China has vital duties as rising power

China has vital duties as rising power

Even if the Chinese economy overtakes the United States as the world's largest in the next 10 years, there will still be an obvious gap between their comprehensive powers and the quality of their economies.

So at least for the next two decades, China's strategy should be to play the role of the world's No 2 power.

To do so, China should maintain its win-win co-operation with the US even while defending its own interests.

It should properly handle its relations with other countries, too, making them accept its leadership in some fields without creating misgivings about its rise.

From regarding itself as the "Middle Kingdom", the centre of the world, China slid down the economic and geopolitical ladder and came to be seen by the international community as a "rebel". Which means China does not have the experience of playing the role of No 2.

To build the learning curve, therefore, it needs a clear strategic goal in line with its real position.

In this regard, China should guard against expansionist moves that come with economic success, for expansionism has extracted an exorbitant cost from rising powers.

The "Belt and Road Initiative", aimed at promoting common development and regional integrity, is one of China's most important policies.

And through the initiative, China wants to export the economic energy it has accumulated over the past three decades.

The initiative should have a clear strategic focus, and China's decision-makers have to soberly recognise the country's power and position, and fix its strategic goals rationally.

If they overrate its national power, especially in comparison to the United States, they will create big problems for the country.

But even while playing the role of No 2, it should be open to learning from the rest of the world how to respond to global challenges that cannot be met by the US alone, or by following the US model.

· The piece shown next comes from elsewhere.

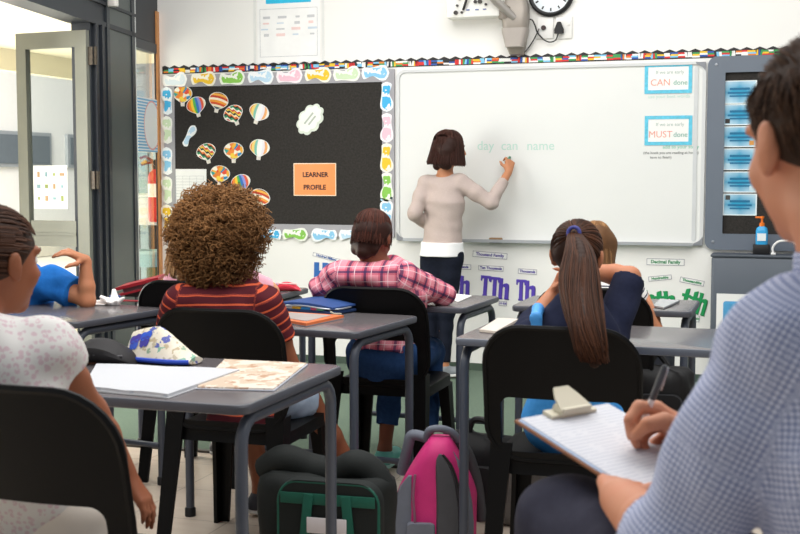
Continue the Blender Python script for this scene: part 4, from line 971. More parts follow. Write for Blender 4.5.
put('carry_handle', MB().tube(smooth_path([(-.03, .02, .365), (-.02, .0, .405), (.02, -.01, .415), (.06, .0, .40), (.085, .02, .365)]), .014, 10), M_gray, t)
put('shoulder_strap', MB().tube(smooth_path([(-.035, .04, .37), (-.085, .05, .375), (-.10, .06, .33), (-.125, .09, .22)]), .020, 10), M_gray, t); put('shoulder_strap', MB().tube(smooth_path([(.06, .05, .36), (.11, .06, .32), (.15, .07, .2), (.17, .06, .05)]), .020, 10), M_dgray, t)
Q = [(.125, .0), (.125, .08), (.118, .16), (.105, .23), (.085, .29), (.062, .34)]; put('side_stripe', strip3(Q, [.03, .034, .034, .03, .026, .016], .012, [YB(z)+.03 for x, z in Q]), M_gray, t)
bk = ond(482, 500, 4.62); t = thing('backpack', 'black backpack in the shadow right of the pink one', 'backpack', (bk[0]-.02, bk[1]+.02, 0), -.1)
softbox(t, 'body', 0, 0, .16, .10, .33, plain('121214', .8, .2, 10), .03); put('pocket', MB().loft([[(x*q, -.09-d, z+.12) for x, z in rr2(.12, .09, .04, 5)] for d, q in ((-.01, 1), (.03, 1), (.04, .94))]), plain('18181B', .8), t); put('carry_handle', MB().tube(smooth_path([(-.04, 0, .31), (-.02, 0, .36), (.03, 0, .36), (.05, 0, .31)]), .012, 8), M_black, t)
rb = ond(652, 385, 4.75); t = thing('backpack', 'black backpack hanging on the hidden chair behind the writing hand', 'backpack', (rb[0]+.03, rb[1], rb[2]-.22), .1)
softbox(t, 'body', 0, 0, .13, .08, .32, plain('101012', .7, .3, 30), .03); put('carry_handle', MB().tube(smooth_path([(-.04, 0, .3), (-.01, 0, .345), (.03, 0, .3)]), .012, 8), M_black, t); put('pocket', MB().loft([[(x*q, -.07-d, z+.12) for x, z in rr2(.09, .08, .04, 5)] for d, q in ((-.01, 1), (.03, 1), (.04, .94))]), plain('18181B', .8), t)
t = thing('shoe_bag', 'grey cloth bag on the floor beside the chair of the girl with the ponytail', 'bag', (ond(505, 440, 4.5)+V(.06, .02, 0))*V(1, 1, 0), 0)
softbox(t, 'body', 0, 0, .10, .10, .30, plain('6B6864', .9, .2, 20, bump=.3), .03); put('drawstring', MB().tube(smooth_path([(-.03, -.05, .3), (-.05, -.09, .26), (-.04, -.11, .2)]), .005, 6), plain('3A3836', .7), t)
# ------------------------------------------------------------------ people
def rotz(a): c, s = math.cos(a), math.sin(a); return np.array([[c, -s, 0], [s, c, 0], [0, 0, 1.0]])
def frame(yaw, pitch=0.0, roll=0.0):      # columns: right, forward, up
    cp, sp, cr, sr = math.cos(pitch), math.sin(pitch), math.cos(roll), math.sin(roll)
    X = np.array([[1, 0, 0], [0, cp, -sp], [0, sp, cp]]); Y = np.array([[cr, 0, sr], [0, 1, 0], [-sr, 0, cr]])
    return rotz(yaw)@X@Y
def add_hand(S, w, fwd, palm, thumb, sc=1.0, curl=(.3, .35, .3), spread=.06, tcurl=.4, tips=None):
    fwd = nrm(fwd); palm = nrm(palm-fwd*(np.asarray(palm)@fwd)); th = np.cross(fwd, palm); th = th if th@np.asarray(thumb) > 0 else -th
    S.cap(w-fwd*.01, w+fwd*.03*sc, .021*sc, .024*sc, .012, flat=(palm, 1.35), uv='a')
    for i, o in enumerate((.027, .009, -.009, -.026)):
        base = w+fwd*(.088-.004*abs(i-1))*sc+th*o*sc
        S.cap(w+fwd*.022*sc+th*o*.65*sc, base, .0135*sc, .0115*sc, .010)
    for i, o in enumerate((.027, .009, -.009, -.026)):
        base = w+fwd*(.088-.004*abs(i-1))*sc+th*o*sc
        L = (.068, .077, .071, .055)[i]*sc; c = curl[i] if isinstance(curl[0], (tuple, list)) else curl
        d = nrm(fwd+th*spread*(1.5-i)); ang = 0; p = base
        for j, fr in enumerate((.45, .31, .24)):
            ang += c[j]; dd = d*math.cos(ang)+palm*math.sin(ang); q = p+dd*L*fr
            S.cap(p, q, (.0094-.0011*j)*sc, (.0084-.0011*j)*sc, .0035); p = q
    b = w+fwd*.028*sc+th*.022*sc+palm*.004*sc; d1 = nrm(fwd*.55+th*.75+palm*.35); m = b+d1*.042*sc
    S.cap(w+fwd*.012*sc+th*.010*sc, b, .014*sc, .0135*sc, .008); S.cap(b, m, .0125*sc, .0105*sc, .006)
    d2 = nrm(fwd*.85+th*(.5-tcurl)+palm*(.25+tcurl)); e = m+d2*.030*sc; S.cap(m, e, .0105*sc, .009*sc, .004); S.cap(e, e+nrm(d2+palm*.3)*.02*sc, .009*sc, .0068*sc, .004)
def add_head(S, c, R, k=1.0, adult=False):
    P = lambda x, y, z: c+R@(np.array([x, y, z])*k); RT_ = R.T
    S.ell(P(0, -.014, .026), np.array([.075, .094, .083])*k, RT_, .02)
    S.ell(P(0, .026, -.028), np.array([.059, .066, .080])*k, RT_, .025)
    S.cap(P(0, .030, -.066), P(0, .064, -.088), .042*k, .021*k, .02)
    for sx in (-1, 1):
        S.ell(P(sx*.036, .060, -.026), np.array([.022, .02, .022])*k, RT_, .015)
        S.cap(P(sx*.012, .086, .030), P(sx*.048, .070, .028), .010*k, .008*k, .012)
        S.ell(P(sx*.077, -.008, -.004), np.array([.010, .0165, .028])*k, RT_, .006)
        S.ell(P(sx*.084, -.014, .004), np.array([.007, .0145, .021])*k, RT_, .004)
        S.cap(P(sx*.074, .0, -.03), P(sx*.078, -.004, -.012), .009*k, .010*k, .006)
    S.cap(P(0, .088, .012), P(0, .105, -.024), .0075*k, .0115*k, .008)
    for sx in (-1, 1): S.ell(P(sx*.011, .094, -.028), np.array([.008, .010, .007])*k, RT_, .005)
    S.cap(P(-.017, .083, -.052), P(.017, .083, -.052), .0065*k, None, .004); S.cap(P(-.014, .081, -.063), P(.014, .081, -.063), .0075*k, None, .004)
def face_parts(root, c, R, k, brow):
    P = lambda x, y, z: c+R@(np.array([x, y, z])*k)
    for sx in (-1, 1):
        ctr = P(sx*.031, .0700, .006); f = R@nrm(np.array([sx*.12, 1, 0])); rot = Vector((0, 0, 1)).rotation_difference(Vector(f)).to_matrix(); r = .0125*k
        m = MB()
        prof = [(r*math.sin(a), r*math.cos(a)) for a in np.linspace(0.02, PI-.02, 13)]
        m.lathe(prof, ctr, 12, 0, rot)
        for i, fc in enumerate(m.f):
            z = sum((Vector(m.v[q])-Vector(ctr)).dot(Vector(f)) for q in fc)/len(fc)
            m.m[i] = 2 if z > r*.93 else 1 if z > r*.80 else 0
        put('eye', m, [plain('EFEDEA', .2, .01), plain('4A2E1C', .25), plain('0B0A0A', .15)], root, world=True)
        put('eyebrow', MB().tube([tuple(P(sx*x, y, z)) for x, y, z in ((.014, .094, .026), (.03, .090, .032), (.048, .077, .027))], [.0022*k, .0034*k, .0018*k], 6), plain(brow, .7), root, world=True)
class P_: pass
def person(label, pel, che, hd, yaw, hyaw=None, hpitch=0.0, hroll=0.0, adult=False, shw=None, skin='9A6747', hair='2A1A12',
           arms=None, legs=None, h=.006, k=1.0, headk=None, shR=None, shL=None, neck_off=None, group=None, feet=True, bare_feet=False):
    p = P_(); p.yaw = yaw; p.k = k; p.adult = adult
    pel, che, hd = map(lambda v: np.asarray(v, float), (pel, che, hd))
    p.pel, p.che, p.hd = pel, che, hd
    B = frame(yaw); p.R, p.Fd = B[:, 0], B[:, 1]
    p.hk = headk if headk else (1.0 if adult else .93)
    p.HR = frame(yaw if hyaw is None else hyaw, hpitch, hroll)
    p.root = thing('person', label, 'person', (pel[0], pel[1], 0), 0, group)
    shw = shw or (.19 if adult else .135); p.shw = shw
    up = nrm(che-pel); p.up = up
    top = che+up*(.13 if adult else .10)*k
    p.sR = np.asarray(shR, float) if shR is not None else top+p.R*shw-up*.035; p.sL = np.asarray(shL, float) if shL is not None else top-p.R*shw-up*.035
    p.top = top
    S = SDF(h); g = (1.25 if adult else 1.0)*k; p.g = g
    p.tor = [(pel, pel+up*.10*g, .118*g, .112*g), (pel+up*.10*g, che, .110*g, .122*g), (che, top-up*.03*g, .122*g, .085*g)]
    for a, b, ra, rb in p.tor: S.cap(a, b, ra, rb, .04, flat=(p.Fd, 1.32))
    S.cap(p.sR-p.R*.02, p.sL+p.R*.02, .047*g, None, .05)
    nb = p.HR@(np.array([0, -.030, -.078])*p.hk)+hd; p.nb = nb
    S.cap(top-up*.02, nb, .052*g if adult else .045*g, .05*g if adult else .040*g, .03)
    add_head(S, hd, p.HR, p.hk)
    p.arm = {}
    for sd, (el, wr) in (arms or {}).items():
        sh = p.sR if sd == 'R' else p.sL; el = np.asarray(el, float); wr = np.asarray(wr, float); p.arm[sd] = (sh, el, wr)
        S.cap(sh, sh*.5+el*.5, .045*g, .039*g, .03); S.cap(sh*.5+el*.5, el, .039*g, .032*g, .02)
        m = el*.65+wr*.35; S.cap(el, m, .033*g, .034*g, .016); S.cap(m, wr, .034*g, .0235*g, .012)
    p.leg = {}
    for sd, (kn, an, toe) in (legs or {}).items():
        sx = 1 if sd == 'R' else -1; hp_ = pel+p.R*sx*.075*g-up*.0; kn, an, toe = map(lambda v: np.asarray(v, float), (kn, an, toe)); p.leg[sd] = (hp_, kn, an, toe)
        S.cap(hp_, kn, .066*g, .044*g, .03); m = kn*.65+an*.35; S.cap(kn, m, .043*g, .044*g, .015); S.cap(m, an, .044*g, .028*g, .015)
        if feet:
            hl = an-nrm(toe-an)*.03*g; S.cap(V(hl[0], hl[1], max(.03*g, an[2]-.05*g)), V(toe[0], toe[1], max(.022*g, toe[2])), .030*g, .024*g, .02); S.cap(an, V(hl[0], hl[1], max(.03*g, an[2]-.05*g)), .031*g, .03*g, .02)
    p.S = S; p.skin = skin_mat(skin); p.hair = hair
    return p
def finish(p, face=True):
    p.body = p.S.obj('body', p.skin, p.root)
    if face: face_parts(p.root, p.hd, p.HR, p.hk, p.hair)
def garment_top(p, name, mat, off=.012, sleeve=.55, hem=.0, wr=.004, h=.007, neck=True, drop=0.0, belly=1.0, tuv='p'):
    S = SDF(h); g = p.g; o = off
    for i, (a, b, ra, rb) in enumerate(p.tor):
        a2 = a-p.up*(hem+drop if i == 0 else 0); S.cap(a2, b, ra*belly+o, rb+o, .03, flat=(p.Fd, 1.3), uv=tuv, ca=(i == 0))
    S.cap(p.sR-p.R*.02, p.sL+p.R*.02, .047*g+o, None, .05, uv=tuv)
    if neck: S.cap(p.top-p.up*.04, p.top*.70+p.nb*.30, .062*g+o*.5, .050*g+o*.6, .02, cb=True, uv='p')
    for sd, (sh, el, w) in p.arm.items():
        sl = sleeve[sd] if isinstance(sleeve, dict) else sleeve
        if sl <= 0: continue
        if sl <= 1:
            e = sh+(el-sh)*sl; S.cap(sh, e, .047*g+o*1.2, (.044-.006*sl)*g+o*1.3, .028, cb=True)
        else:
            S.cap(sh, sh*.5+el*.5, .046*g+o, .040*g+o, .025); S.cap(sh*.5+el*.5, el, .040*g+o, .034*g+o*1.05, .02)
            e = el+(w-el)*(sl-1); S.cap(el, e, .034*g+o*1.05, (.034-.010*(sl-1))*g+o*.9, .015, cb=True)
    return S.obj(name, mat, p.root, p.R, p.pel, wr, True)
def trousers(p, name, mat, off=.010, length=1.95, wr=.003, h=.007, seat=0.0):
    S = SDF(h); g = p.g; o = off
    S.cap(p.pel+p.up*.09*g, p.pel, .108*g+o+seat*.6, .118*g+o+seat, .04, flat=(p.Fd, 1.28), ca=True)
    for sd, (hp_, kn, an, toe) in p.leg.items():
        if length <= 1:
            e = hp_+(kn-hp_)*length; S.cap(hp_, e, .078*g+o, (.060)*g+o*1.4, .04, cb=True)
        else:
            S.cap(hp_, kn, .077*g+o, .054*g+o, .04); e = kn+(an-kn)*(length-1); S.cap(kn, e, .053*g+o, (.050-.012*(length-1))*g+o, .02, cb=True)
    return S.obj(name, mat, p.root, p.R, p.pel, wr, True)
def shoes(p, mat, sole, name='shoe', sock=None):
    g = p.g
    for sd, (hp_, kn, an, toe) in p.leg.items():
        d = nrm(V(toe[0]-an[0], toe[1]-an[1], 0)); S = SDF(.006); z0 = max(0.0, an[2]-.075*g)
        hl = V(an[0], an[1], z0+.034*g)-d*.03*g; tt = V(toe[0], toe[1], z0+.028*g)
        S.cap(hl, tt, .037*g, .034*g, .02); S.cap(hl+V(0, 0, .0), V(an[0], an[1], z0+.065*g), .037*g, .037*g, .02); S.cut(V(0, 0, z0+.016*g), V(0, 0, -1)); S.cut(V(0, 0, z0+.075*g), V(0, 0, 1))
        o = S.obj(name, mat, p.root)
        S = SDF(.006); S.cap(hl*V(1, 1, 0)+V(0, 0, z0+.012*g), tt*V(1, 1, 0)+V(0, 0, z0+.012*g), .041*g, .037*g, .02); S.cut(V(0, 0, z0+.02*g), V(0, 0, 1)); S.cut(V(0, 0, z0+.001), V(0, 0, -1))
        so = S.obj('sole', sole, o)
        me = so.data; off = Vector(p.root.location)
        if not hasattr(p, '_x'): p._x = 1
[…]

China has been a victim of imperialism, colonialism and hegemony in the past.

So as a rising power, it should not act like the present and past big powers, because its rise is not only the rise of a power, but also the rise of a civilisation.

The US replaced the United Kingdom as the world leader in the early 20th century, and it helped build a stable world order after World War II by putting forward a series of more pragmatic and attractive global principles in international relations compared to those propounded by the UK.

China should understand that the competition among big powers in the 21st century in the backdrop of globalisation is a competition both of hard power and soft power.

So it should help develop fairer and more just international rules to ensure that its rise ushers in a more civilised and just world order.

It should take measures to protect its national and strategic interests, because the unending conflicts within the US have affected its foreign policies.

Way back in 2010, the US pledged to reform the International Monetary Fund and the World Bank. But because of the overpowering effect of its domestic politics, the US has not fulfilled that promise.

Instead, it has obstructed important reforms in the global financial agencies. This is one of the reasons why China was prompted to establish the Asian Infrastructure Investment Bank.

China should exercise strategic patience and have a broader strategic foresight without being tempted to make quick gains.

It should also pay more attention to serving the world, rather than following a rigid principle of "national interests top all".

Today, countries across the world are more interdependent than ever.

As a big country, China needs to think more about promoting common development across the world and fulfil its responsibilities of helping solve major global problems such as climate change.

And it should adopt a more forgiving attitude toward other countries and listen to different voices from across the world.

The author is a senior researcher in international relations at Renmin University of China, Beijing.